#### Aim of the exercise
Pictures in the data below are not part of the copy; transcribe everything else exactly.

#### Data lines
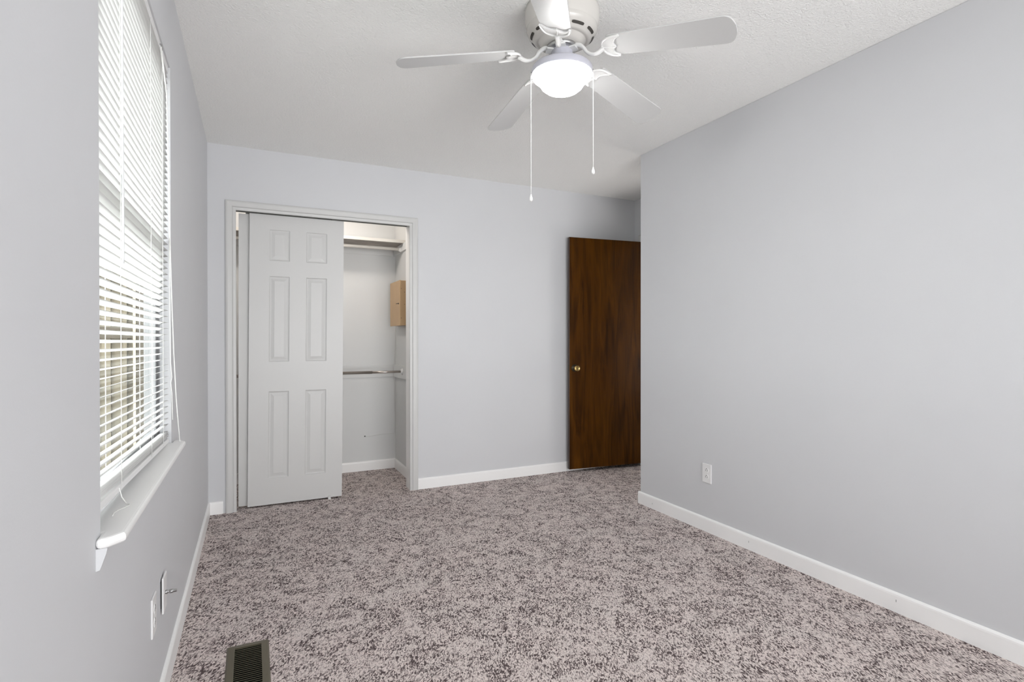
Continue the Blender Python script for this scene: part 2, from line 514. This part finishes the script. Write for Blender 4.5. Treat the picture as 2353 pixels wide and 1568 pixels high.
def six_panel(name, x0, yf, z0, wd, ht, parent=None):
    """front face at yf (facing -y) with sunk, raised-field panels"""
    mb = MB()
    xs = sorted({0, wd} | {p[0] for p in PANELS} | {p[1] for p in PANELS})
    zs = sorted({0, ht} | {p[2] for p in PANELS} | {p[3] for p in PANELS})
    for i in range(len(xs) - 1):
        for k in range(len(zs) - 1):
            a0, a1, b0, b1 = xs[i], xs[i + 1], zs[k], zs[k + 1]
            rect = (a0, a1, b0, b1)
            hit = any(abs(a0 - p[0]) < 1e-6 and abs(a1 - p[1]) < 1e-6 and b0 >= p[2] - 1e-6 and b1 <= p[3] + 1e-6 for p in PANELS)
            if not hit:
                q = [(a0, 0, b0), (a1, 0, b0), (a1, 0, b1), (a0, 0, b1)]
                b = len(mb.v); mb.v += [Vector((x0 + x, yf + y, z0 + z)) for x, y, z in q]
                mb.face((b, b + 1, b + 2, b + 3))
    for a0, a1, b0, b1 in PANELS:
        rings = [(0, 0), (.004, .0045), (.010, .0065), (.014, .0065), (.034, .0022), (.036, .0022)]
        rows = []
        for ins, dep in rings:
            b = len(mb.v)
            mb.v += [Vector((x0 + x, yf + dep, z0 + z)) for x, z in
                     ((a0 + ins, b0 + ins), (a1 - ins, b0 + ins), (a1 - ins, b1 - ins), (a0 + ins, b1 - ins))]
            rows.append([b, b + 1, b + 2, b + 3])
        for A, B in zip(rows, rows[1:]):
            for k in range(4): mb.face((A[k], A[(k + 1) % 4], B[(k + 1) % 4], B[k]))
        mb.face(rows[-1])
    # sides and back
    x1, z1, yb = x0 + wd, z0 + ht, yf + .032
    b = len(mb.v)
    mb.v += [Vector(p) for p in ((x0, yf, z0), (x1, yf, z0), (x1, yf, z1), (x0, yf, z1), (x0, yb, z0), (x1, yb, z0), (x1, yb, z1), (x0, yb, z1))]
    for q in ((0, 1, 5, 4), (1, 2, 6, 5), (2, 3, 7, 6), (3, 0, 4, 7), (4, 5, 6, 7)): mb.face([b + i for i in q])
    return mb


def sliding(name, x0, yf, label, tilt):
    t = empty(name, (x0, yf, .012), label, 'door', kind='structure')
    mb = six_panel(name, x0, yf, .012, .617, 1.998)
    # a very slightly crooked hang, as the pair shows
    c = Vector((x0, yf, 2.01))
    for v in mb.v:
        v.x += (v.z - 2.01) * tilt
    mb.build('door_panel', m_cdoor, t)
    for hx in (.055, .55):
        h_ = MB()
        h_.box(x0 + hx - .012, yf + .010, 1.99, x0 + hx + .012, yf + .022, 2.022)
        h_.build('roller_hanger', m_grey, t)
    return t


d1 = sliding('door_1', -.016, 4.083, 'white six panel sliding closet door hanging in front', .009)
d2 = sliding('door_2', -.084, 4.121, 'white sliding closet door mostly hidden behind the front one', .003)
MB().box(.487, 4.070, 0, .505, 4.083, .022).build('floor_guide', m_cable, d1)
tr = MB()
tr.box(-.10, 4.060, 2.019, 1.079, 4.063, 2.032)
tr.box(-.10, 4.060, 2.029, 1.079, 4.150, 2.032)
tr.box(-.10, 4.1165, 2.020, 1.079, 4.1185, 2.032)
tr.box(-.10, 4.1485, 2.024, 1.079, 4.150, 2.032)
o = tr.build('closet_door_track', m_grey)
tag(o, 'grey metal sliding door track under the closet header', 'door track')

# ------------------------------------------------------------------ open brown door
A_ = Vector((2.452, 3.972, 0)); B_ = Vector((3.197, 3.893, 0))
ux = (B_ - A_).normalized(); uy = Vector((-ux.y, ux.x, 0))
Md = Matrix(((ux.x, uy.x, 0, A_.x), (ux.y, uy.y, 0, A_.y), (0, 0, 1, .030), (0, 0, 0, 1)))
dw = (B_ - A_).length
d3 = empty('door_3', (B_.x, B_.y, .03), 'dark brown wooden flush door standing open against the back wall', 'door', kind='structure')
mb = MB().box(0, 0, 0, dw, .035, 1.998, 0, Md)
mb.m[5] = 1                                        # leading edge face
mb.build('door_panel', [m_wood, m_woodedge], d3, bevel=.0015)
KX, KZ = .048, .872
for s_, yy in ((-1, 0), (1, .035)):
    Mk = Md @ Matrix.Translation((KX, yy, KZ)) @ Matrix.Rotation(-s_ * P90, 4, 'X')
    # local z of the lathe points away from the door face
    kb = MB().lathe([(0, 0), (.031, 0), (.031, .003), (.027, .007), (.016, .009), (.013, .012), (0, .012)], n=28, M=Mk.to_3x3(), c=Mk.translation)
    rs = kb.build('door_rosette', m_darkbrass, d3)
    if s_ < 0:
        pf = [(0, .010), (.010, .010), (.0105, .026), (.016, .032), (.0235, .038), (.0265, .046), (.0265, .052), (.024, .058), (.0225, .0605), (.020, .0585), (.014, .0565), (0, .056)]
    else:
        pf = [(0, .010), (.010, .010), (.0105, .020), (.020, .026), (.024, .032), (.022, .040), (0, .042)]
    MB().lathe(pf, n=28, M=Mk.to_3x3(), c=Mk.translation).build('door_knob', m_brass, d3)
MB().box(-.0012, .006, KZ - .028, .001, .029, KZ + .028, 0, Md).build('latch_plate', m_darkbrass, d3)
for hz in (.18, 1.0, 1.80):
    hm = MB()
    hp = Md @ Vector((dw + .004, -.004, hz))
    hm.tube([hp - Vector((0, 0, .045)), hp + Vector((0, 0, .045))], .0055, 10)
    hm.box(dw - .001, .000, hz - .045, dw + .001, .030, hz + .045, 0, Md)
    hm.build('hinge', m_darkbrass, d3)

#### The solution
Continue the Blender Python script for this scene: part 2, from line 514. This part finishes the script. Write for Blender 4.5. Treat the picture as 2353 pixels wide and 1568 pixels high.
def six_panel(name, x0, yf, z0, wd, ht, parent=None):
    """front face at yf (facing -y) with sunk, raised-field panels"""
    mb = MB()
    xs = sorted({0, wd} | {p[0] for p in PANELS} | {p[1] for p in PANELS})
    zs = sorted({0, ht} | {p[2] for p in PANELS} | {p[3] for p in PANELS})
    for i in range(len(xs) - 1):
        for k in range(len(zs) - 1):
            a0, a1, b0, b1 = xs[i], xs[i + 1], zs[k], zs[k + 1]
            rect = (a0, a1, b0, b1)
            hit = any(abs(a0 - p[0]) < 1e-6 and abs(a1 - p[1]) < 1e-6 and b0 >= p[2] - 1e-6 and b1 <= p[3] + 1e-6 for p in PANELS)
            if not hit:
                q = [(a0, 0, b0), (a1, 0, b0), (a1, 0, b1), (a0, 0, b1)]
                b = len(mb.v); mb.v += [Vector((x0 + x, yf + y, z0 + z)) for x, y, z in q]
                mb.face((b, b + 1, b + 2, b + 3))
    for a0, a1, b0, b1 in PANELS:
        rings = [(0, 0), (.004, .0045), (.010, .0065), (.014, .0065), (.034, .0022), (.036, .0022)]
        rows = []
        for ins, dep in rings:
            b = len(mb.v)
            mb.v += [Vector((x0 + x, yf + dep, z0 + z)) for x, z in
                     ((a0 + ins, b0 + ins), (a1 - ins, b0 + ins), (a1 - ins, b1 - ins), (a0 + ins, b1 - ins))]
            rows.append([b, b + 1, b + 2, b + 3])
        for A, B in zip(rows, rows[1:]):
            for k in range(4): mb.face((A[k], A[(k + 1) % 4], B[(k + 1) % 4], B[k]))
        mb.face(rows[-1])
    # sides and back
    x1, z1, yb = x0 + wd, z0 + ht, yf + .032
    b = len(mb.v)
    mb.v += [Vector(p) for p in ((x0, yf, z0), (x1, yf, z0), (x1, yf, z1), (x0, yf, z1), (x0, yb, z0), (x1, yb, z0), (x1, yb, z1), (x0, yb, z1))]
    for q in ((0, 1, 5, 4), (1, 2, 6, 5), (2, 3, 7, 6), (3, 0, 4, 7), (4, 5, 6, 7)): mb.face([b + i for i in q])
    return mb


def sliding(name, x0, yf, label, tilt):
    t = empty(name, (x0, yf, .012), label, 'door', kind='structure')
    mb = six_panel(name, x0, yf, .012, .617, 1.998)
    # a very slightly crooked hang, as the pair shows
    c = Vector((x0, yf, 2.01))
    for v in mb.v:
        v.x += (v.z - 2.01) * tilt
    mb.build('door_panel', m_cdoor, t)
    for hx in (.055, .55):
        h_ = MB()
        h_.box(x0 + hx - .012, yf + .010, 1.99, x0 + hx + .012, yf + .022, 2.022)
        h_.build('roller_hanger', m_grey, t)
    return t


d1 = sliding('door_1', -.016, 4.083, 'white six panel sliding closet door hanging in front', .009)
d2 = sliding('door_2', -.084, 4.121, 'white sliding closet door mostly hidden behind the front one', .003)
MB().box(.487, 4.070, 0, .505, 4.083, .022).build('floor_guide', m_cable, d1)
tr = MB()
tr.box(-.10, 4.060, 2.019, 1.079, 4.063, 2.032)
tr.box(-.10, 4.060, 2.029, 1.079, 4.150, 2.032)
tr.box(-.10, 4.1165, 2.020, 1.079, 4.1185, 2.032)
tr.box(-.10, 4.1485, 2.024, 1.079, 4.150, 2.032)
o = tr.build('closet_door_track', m_grey)
tag(o, 'grey metal sliding door track under the closet header', 'door track')

# ------------------------------------------------------------------ open brown door
A_ = Vector((2.452, 3.972, 0)); B_ = Vector((3.197, 3.893, 0))
ux = (B_ - A_).normalized(); uy = Vector((-ux.y, ux.x, 0))
Md = Matrix(((ux.x, uy.x, 0, A_.x), (ux.y, uy.y, 0, A_.y), (0, 0, 1, .030), (0, 0, 0, 1)))
dw = (B_ - A_).length
d3 = empty('door_3', (B_.x, B_.y, .03), 'dark brown wooden flush door standing open against the back wall', 'door', kind='structure')
mb = MB().box(0, 0, 0, dw, .035, 1.998, 0, Md)
mb.m[5] = 1                                        # leading edge face
mb.build('door_panel', [m_wood, m_woodedge], d3, bevel=.0015)
KX, KZ = .048, .872
for s_, yy in ((-1, 0), (1, .035)):
    Mk = Md @ Matrix.Translation((KX, yy, KZ)) @ Matrix.Rotation(-s_ * P90, 4, 'X')
    # local z of the lathe points away from the door face
    kb = MB().lathe([(0, 0), (.031, 0), (.031, .003), (.027, .007), (.016, .009), (.013, .012), (0, .012)], n=28, M=Mk.to_3x3(), c=Mk.translation)
    rs = kb.build('door_rosette', m_darkbrass, d3)
    if s_ < 0:
        pf = [(0, .010), (.010, .010), (.0105, .026), (.016, .032), (.0235, .038), (.0265, .046), (.0265, .052), (.024, .058), (.0225, .0605), (.020, .0585), (.014, .0565), (0, .056)]
    else:
        pf = [(0, .010), (.010, .010), (.0105, .020), (.020, .026), (.024, .032), (.022, .040), (0, .042)]
    MB().lathe(pf, n=28, M=Mk.to_3x3(), c=Mk.translation).build('door_knob', m_brass, d3)
MB().box(-.0012, .006, KZ - .028, .001, .029, KZ + .028, 0, Md).build('latch_plate', m_darkbrass, d3)
for hz in (.18, 1.0, 1.80):
    hm = MB()
    hp = Md @ Vector((dw + .004, -.004, hz))
    hm.tube([hp - Vector((0, 0, .045)), hp + Vector((0, 0, .045))], .0055, 10)
    hm.box(dw - .001, .000, hz - .045, dw + .001, .030, hz + .045, 0, Md)
    hm.build('hinge', m_darkbrass, d3)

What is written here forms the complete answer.